(SHORT EXERCISE):
Give the listing below again in full, exactly as written.

* Begin PROVIDED MATERIAL *

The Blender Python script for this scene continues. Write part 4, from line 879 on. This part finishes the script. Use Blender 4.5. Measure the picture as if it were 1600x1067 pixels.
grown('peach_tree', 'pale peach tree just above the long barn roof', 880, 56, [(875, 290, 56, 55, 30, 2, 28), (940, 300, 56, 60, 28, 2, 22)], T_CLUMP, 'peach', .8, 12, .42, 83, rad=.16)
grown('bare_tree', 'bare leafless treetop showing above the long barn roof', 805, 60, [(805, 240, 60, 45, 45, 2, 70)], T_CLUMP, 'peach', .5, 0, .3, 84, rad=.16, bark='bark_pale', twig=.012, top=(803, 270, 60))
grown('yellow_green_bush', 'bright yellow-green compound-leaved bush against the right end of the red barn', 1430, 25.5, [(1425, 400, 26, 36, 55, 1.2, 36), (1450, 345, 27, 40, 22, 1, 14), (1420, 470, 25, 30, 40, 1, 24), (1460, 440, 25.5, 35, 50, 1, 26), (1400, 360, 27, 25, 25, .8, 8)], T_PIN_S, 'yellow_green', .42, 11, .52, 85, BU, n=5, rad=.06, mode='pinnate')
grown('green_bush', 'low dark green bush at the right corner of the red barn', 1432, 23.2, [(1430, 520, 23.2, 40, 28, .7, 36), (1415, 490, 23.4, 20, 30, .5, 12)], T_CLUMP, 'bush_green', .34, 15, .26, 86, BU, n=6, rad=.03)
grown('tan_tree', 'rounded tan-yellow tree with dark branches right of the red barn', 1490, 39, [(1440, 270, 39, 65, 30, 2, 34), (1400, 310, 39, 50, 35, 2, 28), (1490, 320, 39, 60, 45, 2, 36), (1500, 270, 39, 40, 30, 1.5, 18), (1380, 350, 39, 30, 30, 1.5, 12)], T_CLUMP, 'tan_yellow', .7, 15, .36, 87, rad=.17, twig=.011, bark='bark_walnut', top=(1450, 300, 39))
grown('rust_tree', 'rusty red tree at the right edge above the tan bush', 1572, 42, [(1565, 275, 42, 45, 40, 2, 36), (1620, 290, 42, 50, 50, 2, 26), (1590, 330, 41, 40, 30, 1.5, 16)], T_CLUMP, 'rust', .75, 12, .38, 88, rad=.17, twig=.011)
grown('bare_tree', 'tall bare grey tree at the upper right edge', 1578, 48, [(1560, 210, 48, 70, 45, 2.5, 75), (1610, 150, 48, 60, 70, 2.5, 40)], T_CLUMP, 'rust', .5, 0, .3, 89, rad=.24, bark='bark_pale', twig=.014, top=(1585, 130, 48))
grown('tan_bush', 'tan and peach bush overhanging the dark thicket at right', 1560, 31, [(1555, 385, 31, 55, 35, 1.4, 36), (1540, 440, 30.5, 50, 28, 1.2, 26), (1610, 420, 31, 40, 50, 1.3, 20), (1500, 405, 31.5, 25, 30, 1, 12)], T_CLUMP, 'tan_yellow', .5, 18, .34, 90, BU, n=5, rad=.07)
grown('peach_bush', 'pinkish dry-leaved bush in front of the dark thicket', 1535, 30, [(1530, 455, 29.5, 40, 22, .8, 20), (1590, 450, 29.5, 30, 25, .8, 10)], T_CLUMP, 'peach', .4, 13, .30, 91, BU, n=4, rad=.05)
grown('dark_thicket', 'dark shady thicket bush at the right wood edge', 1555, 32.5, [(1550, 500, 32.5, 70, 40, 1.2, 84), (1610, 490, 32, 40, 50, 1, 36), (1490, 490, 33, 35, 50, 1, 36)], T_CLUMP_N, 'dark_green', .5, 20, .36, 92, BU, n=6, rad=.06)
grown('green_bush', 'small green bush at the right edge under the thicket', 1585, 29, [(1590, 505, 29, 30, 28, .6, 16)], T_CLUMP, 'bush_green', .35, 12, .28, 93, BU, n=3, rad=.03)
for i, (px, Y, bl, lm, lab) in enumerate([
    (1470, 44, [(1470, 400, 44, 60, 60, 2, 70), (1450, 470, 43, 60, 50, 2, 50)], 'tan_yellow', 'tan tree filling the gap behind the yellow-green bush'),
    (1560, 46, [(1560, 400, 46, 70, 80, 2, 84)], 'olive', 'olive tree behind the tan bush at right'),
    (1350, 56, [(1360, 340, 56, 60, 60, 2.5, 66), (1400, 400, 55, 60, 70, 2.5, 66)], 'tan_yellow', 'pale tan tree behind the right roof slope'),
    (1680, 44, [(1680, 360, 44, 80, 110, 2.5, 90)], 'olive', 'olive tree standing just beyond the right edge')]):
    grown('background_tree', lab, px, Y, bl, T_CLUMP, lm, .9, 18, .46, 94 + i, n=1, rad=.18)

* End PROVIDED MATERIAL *

(COMPLETED TASK):
The Blender Python script for this scene continues. Write part 4, from line 879 on. This part finishes the script. Use Blender 4.5. Measure the picture as if it were 1600x1067 pixels.
grown('peach_tree', 'pale peach tree just above the long barn roof', 880, 56, [(875, 290, 56, 55, 30, 2, 28), (940, 300, 56, 60, 28, 2, 22)], T_CLUMP, 'peach', .8, 12, .42, 83, rad=.16)
grown('bare_tree', 'bare leafless treetop showing above the long barn roof', 805, 60, [(805, 240, 60, 45, 45, 2, 70)], T_CLUMP, 'peach', .5, 0, .3, 84, rad=.16, bark='bark_pale', twig=.012, top=(803, 270, 60))
grown('yellow_green_bush', 'bright yellow-green compound-leaved bush against the right end of the red barn', 1430, 25.5, [(1425, 400, 26, 36, 55, 1.2, 36), (1450, 345, 27, 40, 22, 1, 14), (1420, 470, 25, 30, 40, 1, 24), (1460, 440, 25.5, 35, 50, 1, 26), (1400, 360, 27, 25, 25, .8, 8)], T_PIN_S, 'yellow_green', .42, 11, .52, 85, BU, n=5, rad=.06, mode='pinnate')
grown('green_bush', 'low dark green bush at the right corner of the red barn', 1432, 23.2, [(1430, 520, 23.2, 40, 28, .7, 36), (1415, 490, 23.4, 20, 30, .5, 12)], T_CLUMP, 'bush_green', .34, 15, .26, 86, BU, n=6, rad=.03)
grown('tan_tree', 'rounded tan-yellow tree with dark branches right of the red barn', 1490, 39, [(1440, 270, 39, 65, 30, 2, 34), (1400, 310, 39, 50, 35, 2, 28), (1490, 320, 39, 60, 45, 2, 36), (1500, 270, 39, 40, 30, 1.5, 18), (1380, 350, 39, 30, 30, 1.5, 12)], T_CLUMP, 'tan_yellow', .7, 15, .36, 87, rad=.17, twig=.011, bark='bark_walnut', top=(1450, 300, 39))
grown('rust_tree', 'rusty red tree at the right edge above the tan bush', 1572, 42, [(1565, 275, 42, 45, 40, 2, 36), (1620, 290, 42, 50, 50, 2, 26), (1590, 330, 41, 40, 30, 1.5, 16)], T_CLUMP, 'rust', .75, 12, .38, 88, rad=.17, twig=.011)
grown('bare_tree', 'tall bare grey tree at the upper right edge', 1578, 48, [(1560, 210, 48, 70, 45, 2.5, 75), (1610, 150, 48, 60, 70, 2.5, 40)], T_CLUMP, 'rust', .5, 0, .3, 89, rad=.24, bark='bark_pale', twig=.014, top=(1585, 130, 48))
grown('tan_bush', 'tan and peach bush overhanging the dark thicket at right', 1560, 31, [(1555, 385, 31, 55, 35, 1.4, 36), (1540, 440, 30.5, 50, 28, 1.2, 26), (1610, 420, 31, 40, 50, 1.3, 20), (1500, 405, 31.5, 25, 30, 1, 12)], T_CLUMP, 'tan_yellow', .5, 18, .34, 90, BU, n=5, rad=.07)
grown('peach_bush', 'pinkish dry-leaved bush in front of the dark thicket', 1535, 30, [(1530, 455, 29.5, 40, 22, .8, 20), (1590, 450, 29.5, 30, 25, .8, 10)], T_CLUMP, 'peach', .4, 13, .30, 91, BU, n=4, rad=.05)
grown('dark_thicket', 'dark shady thicket bush at the right wood edge', 1555, 32.5, [(1550, 500, 32.5, 70, 40, 1.2, 84), (1610, 490, 32, 40, 50, 1, 36), (1490, 490, 33, 35, 50, 1, 36)], T_CLUMP_N, 'dark_green', .5, 20, .36, 92, BU, n=6, rad=.06)
grown('green_bush', 'small green bush at the right edge under the thicket', 1585, 29, [(1590, 505, 29, 30, 28, .6, 16)], T_CLUMP, 'bush_green', .35, 12, .28, 93, BU, n=3, rad=.03)
for i, (px, Y, bl, lm, lab) in enumerate([
    (1470, 44, [(1470, 400, 44, 60, 60, 2, 70), (1450, 470, 43, 60, 50, 2, 50)], 'tan_yellow', 'tan tree filling the gap behind the yellow-green bush'),
    (1560, 46, [(1560, 400, 46, 70, 80, 2, 84)], 'olive', 'olive tree behind the tan bush at right'),
    (1350, 56, [(1360, 340, 56, 60, 60, 2.5, 66), (1400, 400, 55, 60, 70, 2.5, 66)], 'tan_yellow', 'pale tan tree behind the right roof slope'),
    (1680, 44, [(1680, 360, 44, 80, 110, 2.5, 90)], 'olive', 'olive tree standing just beyond the right edge')]):
    grown('background_tree', lab, px, Y, bl, T_CLUMP, lm, .9, 18, .46, 94 + i, n=1, rad=.18)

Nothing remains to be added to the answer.